Sky’s main election coverage kicks off at 9pm in a new specially created studio at Osterley. Adam Boulton will front the programme with Faisal Islam and polling expert Michael Thrasher, interpreting the results as they are announced giving viewers at home the latest on what this means for the future leadership of the UK.

The Sky News team will broadcast from key constituencies across the UK including Kay Burley from Witney, David Cameron’s seat, Anna Botting from Sheffield Hallam, Nick Clegg’s constituency, Andrew Wilson from Margate where Nigel Farage will be hoping to gain the Thanet South seat, Jeremy Thompson from Ed Miliband’s constituency in Doncaster, and Eamonn Holmes will be in Sunderland where the first result of the night is expected to be announced.

Sky News will also be teaming up with Sky Arts this evening for a special broadcast, Election Newsroom Live. From 10pm to 8am fixed rig cameras within the Sky News studios will offer viewers a glimpse behind the scenes on election night at Sky News in real time.

Mark Longhurst will give running commentary of what is happening and Martin Stanford will use a mini camera to present live during the evening.

Friday 8th May

BBC One / BBC News

At 7am, Huw Edwards takes the helm from David and will continue to lead the coverage from Elstree until 6pm. Coverage will switch to BBC Two for a hour at 2.30pm to allow BBC One to broadcast the VE Day commemoration at The Cenotaph.

Andrew Neil will be at the House of Commons as politicians head back to Westminster to take part in the formation of a new government.

Emily Maitlis, Jeremy Vine and Sophie Raworth will continue to bring in key results and explain how votes might be translating into a new government.

BBC teams will also be reporting at all the party headquarters and in Downing Street.

ITV News

From 6am, Good Morning Britain will bring viewers the results, reactions and analysis of the most closely contested general election in recent history, the morning after polling day. Presenters Susanna Reid and Tom Bradby will present the programme from the Good Morning Britain studio while Ben Shephard will report from a Thames riverside location, where he will be speaking to key pundits and opinion formers.

John Stapleton will be live from Abingdon Green, the heart of Westminster, interviewing leading political figures for their response to the election results and Lorraine Kelly will be live in Glasgow, overlooking the Clyde in Govan. She will be talking to the key Scottish political figures who could play a major role in the next government. Good Morning Britain’s Political Editor Sue Jameson will be sharing insight on the power struggles going on behind the closed doors of Westminster.

A team of Good Morning Britain correspondents and ITV News national and regional journalists will support the key presenters and there will be informed analysis from Britain’s top experts. This includes commentary from the country’s best-loved political sparring partners, Edwina Currie and Oona King and three former spin doctors. There will also be further insight from political pundits Andrew Pierce and Kevin Maguire.

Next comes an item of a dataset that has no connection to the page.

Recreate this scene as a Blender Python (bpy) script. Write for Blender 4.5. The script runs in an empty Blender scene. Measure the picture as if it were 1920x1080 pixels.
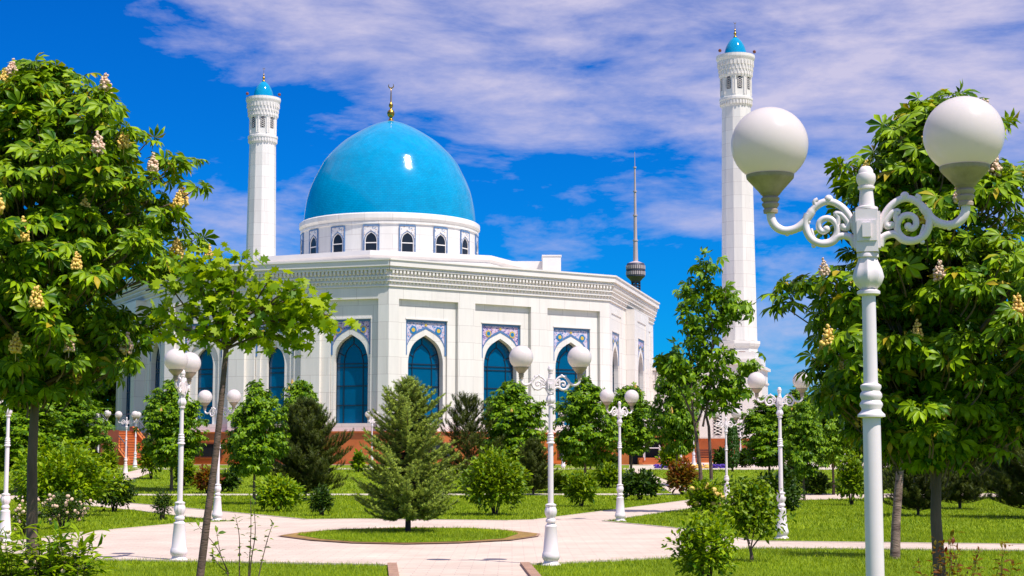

From 9.25am, ITV News will be back on air, throughout day two, with a special extended programme presented by Alastair Stewart. He’ll be joined by leading politicians and key reporters from across the country – alongside experts including Colin Rallings from Plymouth University and Constitutional Historian Vernon Bogdanor.

ITV’s top journalists will analyse how the nation has voted and who will be the next occupant of Number Ten.

At 2.30pm, ITV will will broadcast the VE Day commemoration at The Cenotaph, and will return to Election coverage at 3.30pm.

At 6pm there’ll be comprehensive coverage and election round-ups from the ITV regions.

Alastair Stewart and Mary Nightingale will be bringing the ITV News at 6.30pm live from Downing Street and Westminster, while later, Mark Austin and Julie Etchingham will host an extended ITV News at Ten with analysis from Political Editor Tom Bradby.

Sky News

Sky News Presenter Dermot Murnaghan will take the baton from 5am broadcasting live from Westminster where Sky News’ coverage will remain until a government is formed.